Raw records:
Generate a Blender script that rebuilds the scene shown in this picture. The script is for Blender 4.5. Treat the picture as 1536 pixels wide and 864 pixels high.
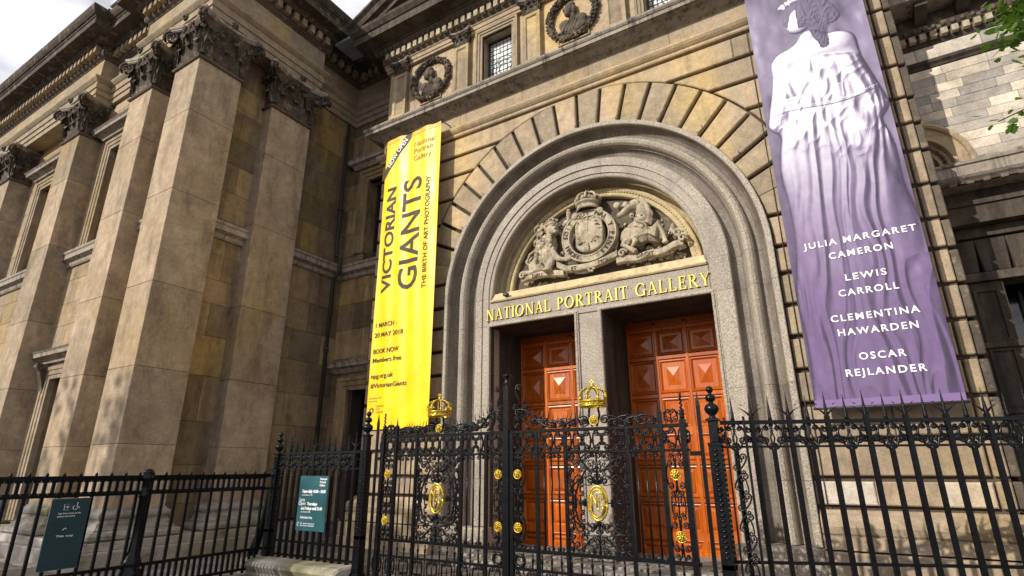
import bpy, bmesh, math, random
from math import sin, cos, pi, radians, sqrt, atan2, hypot
from mathutils import Vector, Matrix, noise
random.seed(7)
S = bpy.context.scene
for o in list(bpy.data.objects): bpy.data.objects.remove(o)
COL = S.collection
# ------------------------------------------------------------------ camera
cd = bpy.data.cameras.new('camera'); cam = bpy.data.objects.new('camera', cd); COL.objects.link(cam)
FPX, YAW, PIT, ROLL = 820.5, radians(31.024), radians(18.237), radians(-.26)
cd.sensor_fit = 'HORIZONTAL'; cd.sensor_width = 36; cd.lens = 36*FPX/1536; cd.clip_start = .05; cd.clip_end = 3000
_f = Vector((-sin(YAW)*cos(PIT), cos(YAW)*cos(PIT), sin(PIT))); _r0 = Vector((cos(YAW), sin(YAW), 0)); _u0 = _r0.cross(_f)
_r = _r0*cos(ROLL)+_u0*sin(ROLL); _u = _r.cross(_f)
cam.matrix_world = Matrix(((_r.x, _u.x, -_f.x, 0), (_r.y, _u.y, -_f.y, 0), (_r.z, _u.z, -_f.z, 1.65), (0, 0, 0, 1)))
S.camera = cam
S.render.resolution_x = 1024; S.render.resolution_y = 576
# ------------------------------------------------------------------ light
SUN_AZ = radians(24.5)      # to the left of the facade's normal
SUN_EL = radians(27.0)
sd = Vector((-sin(SUN_AZ)*cos(SUN_EL), -cos(SUN_AZ)*cos(SUN_EL), sin(SUN_EL)))   # towards the sun
w = bpy.data.worlds.new('World'); S.world = w; w.use_nodes = True
nt = w.node_tree; nt.nodes.clear()
sky = nt.nodes.new('ShaderNodeTexSky'); sky.sky_type = 'NISHITA'; sky.sun_disc = False
sky.sun_elevation = SUN_EL; sky.sun_rotation = atan2(sd.x, sd.y); sky.air_density = 1.0; sky.dust_density = 2.5
bg = nt.nodes.new('ShaderNodeBackground'); bg.inputs[1].default_value = .055
CL0, CL1, COFF = .34, .52, (0, 0, 0)
tc = nt.nodes.new('ShaderNodeTexCoord'); mp = nt.nodes.new('ShaderNodeMapping'); mp.inputs['Scale'].default_value = (1.2, 1.2, 2.6); mp.inputs['Location'].default_value = COFF
nz = nt.nodes.new('ShaderNodeTexNoise'); nz.inputs['Scale'].default_value = 1.7; nz.inputs['Detail'].default_value = 7; nz.inputs['Roughness'].default_value = .55
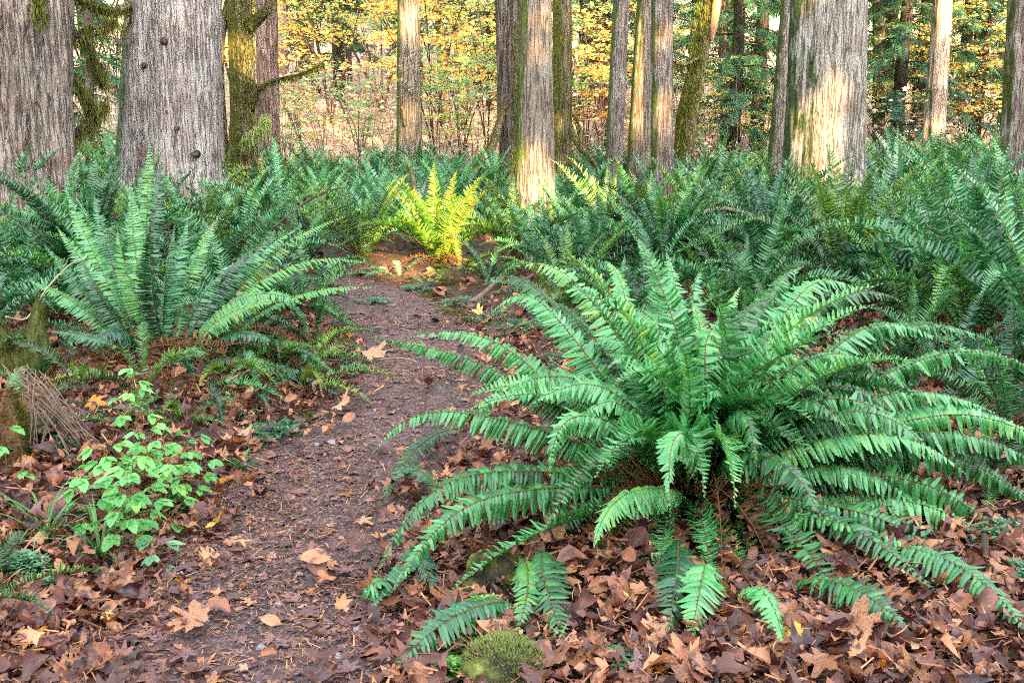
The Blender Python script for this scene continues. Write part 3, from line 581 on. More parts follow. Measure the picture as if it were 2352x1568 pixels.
# (tip u, v, dy) (control u, v, dy) leaflet length
FR = [
 ((882,1250,-.42),(1010,960,-.25),.082), ((932,1310,-.62),(1060,1040,-.4),.085), ((890,1015,-.1),(1010,850,-.1),.080), ((915,745,.35),(1250,900,.3),.072),
 ((985,745,.55),(1270,800,.4),.070), ((1110,590,.9),(1330,690,.5),.075), ((1140,700,.35),(1290,610,.3),.080), ((1175,620,.8),(1420,800,.4),.07), ((1190,575,.75),(1390,660,.4),.070),
 ((1100,935,.0),(1330,760,.0),.08), ((1262,905,-.15),(1400,820,-.1),.085),
 ((1395,560,1.0),(1470,760,.6),.075), ((1470,500,1.1),(1530,740,.6),.080), ((1545,545,.85),(1545,820,.5),.088), ((1620,600,.9),(1590,800,.5),.08),
 ((1385,785,.3),(1440,740,.2),.08), ((1300,1070,-.35),(1270,820,-.25),.080), ((1430,850,-.1),(1480,760,.0),.08),
 ((1568,1090,-.75),(1560,900,-.5),.075), ((1408,1228,-.75),(1440,1060,-.4),.078), ((1855,1165,-.55),(1720,960,-.35),.082), ((1740,1060,-.4),(1700,820,-.2),.08),
 ((1830,600,.8),(1700,720,.5),.085), ((1760,670,.4),(1700,700,.3),.085), ((1975,600,.75),(1780,640,.5),.08), ((2045,635,.6),(1820,680,.4),.085), ((1690,640,.7),(1640,800,.4),.08),
 ((2140,745,.4),(1920,690,.3),.08), ((2240,745,.5),(1960,700,.4),.08), ((2320,830,.3),(2080,760,.2),.08), ((1980,815,.0),(1790,800,-.05),.085), ((1990,860,.1),(1800,700,.1),.08),
 ((2100,880,.2),(1900,800,.1),.08), ((2110,1045,-.2),(1960,820,-.1),.085), ((2090,1000,-.1),(1880,800,-.1),.085), ((2352,950,.1),(2080,900,.1),.08), ((2420,985,.0),(2120,900,.0),.085), ((2400,1040,-.1),(2090,960,-.1),.085),
 ((2370,1120,-.1),(2080,950,-.1),.08), ((2200,1080,-.2),(1960,900,-.2),.08), ((2320,1255,-.3),(2120,1010,-.2),.085), ((2330,1290,-.35),(2140,1080,-.25),.08), ((2215,1345,-.5),(2010,1080,-.35),.085),
 ((1930,960,-.2),(1800,850,-.1),.08), ((1660,720,.3),(1620,820,.1),.085), ((1500,690,.3),(1540,820,.2),.085), ((1840,830,.1),(1730,760,.0),.085), ((1330,950,-.2),(1440,900,-.1),.08),
 ((1210,860,.2),(1400,880,.1),.08), ((1560,780,-.1),(1570,880,-.1),.085), ((1880,700,.2),(1730,760,.1),.085), ((2230,930,.1),(2000,840,.1),.08), ((1640,900,-.3),(1620,900,-.2),.08),
 ((1740,800,.1),(1680,800,.05),.085), ((1430,1010,-.2),(1480,950,-.1),.075), ((2030,930,.0),(1850,840,.0),.08), ((1870,900,-.1),(1760,800,-.1),.085), ((1790,1000,-.3),(1700,900,-.2),.08), ((2180,1180,-.2),(1950,1010,-.2),.07)]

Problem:
Copy every line of the data word for word, omitting the images.

Answer for the task:
Generate a Blender script that rebuilds the scene shown in this picture. The script is for Blender 4.5. Treat the picture as 1536 pixels wide and 864 pixels high.
import bpy, bmesh, math, random
from math import sin, cos, pi, radians, sqrt, atan2, hypot
from mathutils import Vector, Matrix, noise
random.seed(7)
S = bpy.context.scene
for o in list(bpy.data.objects): bpy.data.objects.remove(o)
COL = S.collection
# ------------------------------------------------------------------ camera
cd = bpy.data.cameras.new('camera'); cam = bpy.data.objects.new('camera', cd); COL.objects.link(cam)
FPX, YAW, PIT, ROLL = 820.5, radians(31.024), radians(18.237), radians(-.26)
cd.sensor_fit = 'HORIZONTAL'; cd.sensor_width = 36; cd.lens = 36*FPX/1536; cd.clip_start = .05; cd.clip_end = 3000
_f = Vector((-sin(YAW)*cos(PIT), cos(YAW)*cos(PIT), sin(PIT))); _r0 = Vector((cos(YAW), sin(YAW), 0)); _u0 = _r0.cross(_f)
_r = _r0*cos(ROLL)+_u0*sin(ROLL); _u = _r.cross(_f)
cam.matrix_world = Matrix(((_r.x, _u.x, -_f.x, 0), (_r.y, _u.y, -_f.y, 0), (_r.z, _u.z, -_f.z, 1.65), (0, 0, 0, 1)))
S.camera = cam
S.render.resolution_x = 1024; S.render.resolution_y = 576
# ------------------------------------------------------------------ light
SUN_AZ = radians(24.5)      # to the left of the facade's normal
SUN_EL = radians(27.0)
sd = Vector((-sin(SUN_AZ)*cos(SUN_EL), -cos(SUN_AZ)*cos(SUN_EL), sin(SUN_EL)))   # towards the sun
w = bpy.data.worlds.new('World'); S.world = w; w.use_nodes = True
nt = w.node_tree; nt.nodes.clear()
sky = nt.nodes.new('ShaderNodeTexSky'); sky.sky_type = 'NISHITA'; sky.sun_disc = False
sky.sun_elevation = SUN_EL; sky.sun_rotation = atan2(sd.x, sd.y); sky.air_density = 1.0; sky.dust_density = 2.5
bg = nt.nodes.new('ShaderNodeBackground'); bg.inputs[1].default_value = .055
CL0, CL1, COFF = .34, .52, (0, 0, 0)
tc = nt.nodes.new('ShaderNodeTexCoord'); mp = nt.nodes.new('ShaderNodeMapping'); mp.inputs['Scale'].default_value = (1.2, 1.2, 2.6); mp.inputs['Location'].default_value = COFF
nz = nt.nodes.new('ShaderNodeTexNoise'); nz.inputs['Scale'].default_value = 1.7; nz.inputs['Detail'].default_value = 7; nz.inputs['Roughness'].default_value = .55
The Blender Python script for this scene continues. Write part 3, from line 581 on. More parts follow. Measure the picture as if it were 2352x1568 pixels.
# (tip u, v, dy) (control u, v, dy) leaflet length
FR = [
 ((882,1250,-.42),(1010,960,-.25),.082), ((932,1310,-.62),(1060,1040,-.4),.085), ((890,1015,-.1),(1010,850,-.1),.080), ((915,745,.35),(1250,900,.3),.072),
 ((985,745,.55),(1270,800,.4),.070), ((1110,590,.9),(1330,690,.5),.075), ((1140,700,.35),(1290,610,.3),.080), ((1175,620,.8),(1420,800,.4),.07), ((1190,575,.75),(1390,660,.4),.070),
 ((1100,935,.0),(1330,760,.0),.08), ((1262,905,-.15),(1400,820,-.1),.085),
 ((1395,560,1.0),(1470,760,.6),.075), ((1470,500,1.1),(1530,740,.6),.080), ((1545,545,.85),(1545,820,.5),.088), ((1620,600,.9),(1590,800,.5),.08),
 ((1385,785,.3),(1440,740,.2),.08), ((1300,1070,-.35),(1270,820,-.25),.080), ((1430,850,-.1),(1480,760,.0),.08),
 ((1568,1090,-.75),(1560,900,-.5),.075), ((1408,1228,-.75),(1440,1060,-.4),.078), ((1855,1165,-.55),(1720,960,-.35),.082), ((1740,1060,-.4),(1700,820,-.2),.08),
 ((1830,600,.8),(1700,720,.5),.085), ((1760,670,.4),(1700,700,.3),.085), ((1975,600,.75),(1780,640,.5),.08), ((2045,635,.6),(1820,680,.4),.085), ((1690,640,.7),(1640,800,.4),.08),
 ((2140,745,.4),(1920,690,.3),.08), ((2240,745,.5),(1960,700,.4),.08), ((2320,830,.3),(2080,760,.2),.08), ((1980,815,.0),(1790,800,-.05),.085), ((1990,860,.1),(1800,700,.1),.08),
 ((2100,880,.2),(1900,800,.1),.08), ((2110,1045,-.2),(1960,820,-.1),.085), ((2090,1000,-.1),(1880,800,-.1),.085), ((2352,950,.1),(2080,900,.1),.08), ((2420,985,.0),(2120,900,.0),.085), ((2400,1040,-.1),(2090,960,-.1),.085),
 ((2370,1120,-.1),(2080,950,-.1),.08), ((2200,1080,-.2),(1960,900,-.2),.08), ((2320,1255,-.3),(2120,1010,-.2),.085), ((2330,1290,-.35),(2140,1080,-.25),.08), ((2215,1345,-.5),(2010,1080,-.35),.085),
 ((1930,960,-.2),(1800,850,-.1),.08), ((1660,720,.3),(1620,820,.1),.085), ((1500,690,.3),(1540,820,.2),.085), ((1840,830,.1),(1730,760,.0),.085), ((1330,950,-.2),(1440,900,-.1),.08),
 ((1210,860,.2),(1400,880,.1),.08), ((1560,780,-.1),(1570,880,-.1),.085), ((1880,700,.2),(1730,760,.1),.085), ((2230,930,.1),(2000,840,.1),.08), ((1640,900,-.3),(1620,900,-.2),.08),
 ((1740,800,.1),(1680,800,.05),.085), ((1430,1010,-.2),(1480,950,-.1),.075), ((2030,930,.0),(1850,840,.0),.08), ((1870,900,-.1),(1760,800,-.1),.085), ((1790,1000,-.3),(1700,900,-.2),.08), ((2180,1180,-.2),(1950,1010,-.2),.07)]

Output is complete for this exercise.